天野千尋監督(以下、天野) 今回、芯が強くてバイタリティがある印象が主人公・佐藤サチの生き方にぴったりだと思ってオファーしました。もともと、岸井さんがご出演された作品をたくさん観ていて、「いつかご一緒したい」と、ずっと狙っていたんです(笑)。
岸井ゆきのさん(以下、岸井) 狙って……!?
天野 多分最初に拝見したのは、『おじいちゃん、死んじゃったって。』(17年)だと思うんですけど、細かい感情表現がとても豊かな方だなとその時から注目していました。はっきり説明できない感情表現がすごくお上手で。微妙な表情、何でもない時の立ち居振る舞いや佇まいにインパクトがあって、絶対にどこかでご一緒したいと思っていたので、念願が叶い嬉しいです。
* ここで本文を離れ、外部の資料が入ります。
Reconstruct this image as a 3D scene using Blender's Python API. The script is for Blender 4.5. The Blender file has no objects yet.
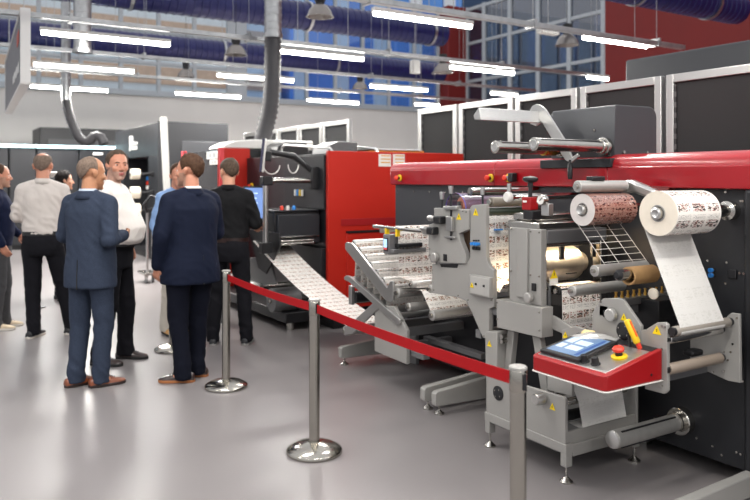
import bpy, bmesh, math, random
from math import sin, cos, pi, radians, hypot
from mathutils import Vector, Matrix, noise
random.seed(7)
D = bpy.data
COL = bpy.context.scene.collection
SC = bpy.context.scene

# ------------------------------------------------------------------ camera, world, light, exposure
CAM_H, FPX, HORIZON, YAW = 1.6, 729.0, 178.0, radians(31.86)
SY, CY = sin(YAW), cos(YAW)
cam_d = D.cameras.new('camera'); cam_d.lens = 35; cam_d.sensor_width = 36
cam_d.shift_y = (HORIZON - 250) / 750; cam_d.clip_end = 200
cam_d.dof.use_dof = True; cam_d.dof.focus_distance = 4.3; cam_d.dof.aperture_fstop = 2.2
cam = D.objects.new('camera', cam_d); COL.objects.link(cam)
cam.location = (0, 0, CAM_H); cam.rotation_euler = (radians(90), 0, -YAW)
SC.camera = cam

SC.view_settings.view_transform = 'Standard'; SC.view_settings.look = 'None'
SC.view_settings.gamma = 1; SC.view_settings.use_curve_mapping = False
SC.view_settings.exposure = 0.74
SC.cycles.use_denoising = True
SC.cycles.max_bounces = 7; SC.cycles.diffuse_bounces = 3; SC.cycles.glossy_bounces = 4
SC.cycles.transparent_max_bounces = 8; SC.cycles.transmission_bounces = 4
SC.cycles.caustics_reflective = False; SC.cycles.caustics_refractive = False
SC.cycles.sample_clamp_indirect = 4.0

world = D.worlds.new('world'); SC.world = world; world.use_nodes = True
wn, wl = world.node_tree.nodes, world.node_tree.links
wn.clear()
w_out = wn.new('ShaderNodeOutputWorld'); w_bg = wn.new('ShaderNodeBackground')
w_tc = wn.new('ShaderNodeTexCoord'); w_sep = wn.new('ShaderNodeSeparateXYZ'); w_rmp = wn.new('ShaderNodeValToRGB')
wl.new(w_tc.outputs['Generated'], w_sep.inputs[0]); wl.new(w_sep.outputs['Z'], w_rmp.inputs[0])
wl.new(w_rmp.outputs[0], w_bg.inputs[0]); wl.new(w_bg.outputs[0], w_out.inputs[0])
w_rmp.color_ramp.elements[0].position = 0.0; w_rmp.color_ramp.elements[0].color = (.60, .60, .61, 1)
w_rmp.color_ramp.elements[1].position = 0.45; w_rmp.color_ramp.elements[1].color = (.95, .96, 1, 1)
w_bg.inputs[1].default_value = 0.6
LAMP_W = 25.0          # watts of each hall batten
LAMP_GLOW = 24.0        # emission of a tube's diffuser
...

岸井 ありがとうございます。私は天野監督にお声がけいただいて、「『ミセス・ノイズィ』の監督だ」と喜んだのを覚えています。
それに、脚本を読ませていただいたら、すごくドラマチックで面白い作品だったんです。天野監督ご自身もすごくパワフルな方で、「この監督についていって、サチをつくろう」と思えたので、ぜひやらせてくださいとお引き受けしました。
感情をぶつけられるのは健全
天野 私は岸井さんに初めてお目にかかった時に、「タモツとサチが、ちゃんと感情をぶつけあっているんですね」と言われてハッとしたのを、すごくよく覚えています。
岸井 相手に感情をぶつけられるって、ある意味健全ですよね。気持ちをぶつけ合うケンカはもちろんあっていいと思います。脚本を読んでいて、「言いたいけど言えない」みたいな状況が後半で出てくるんじゃないかと思ったんです。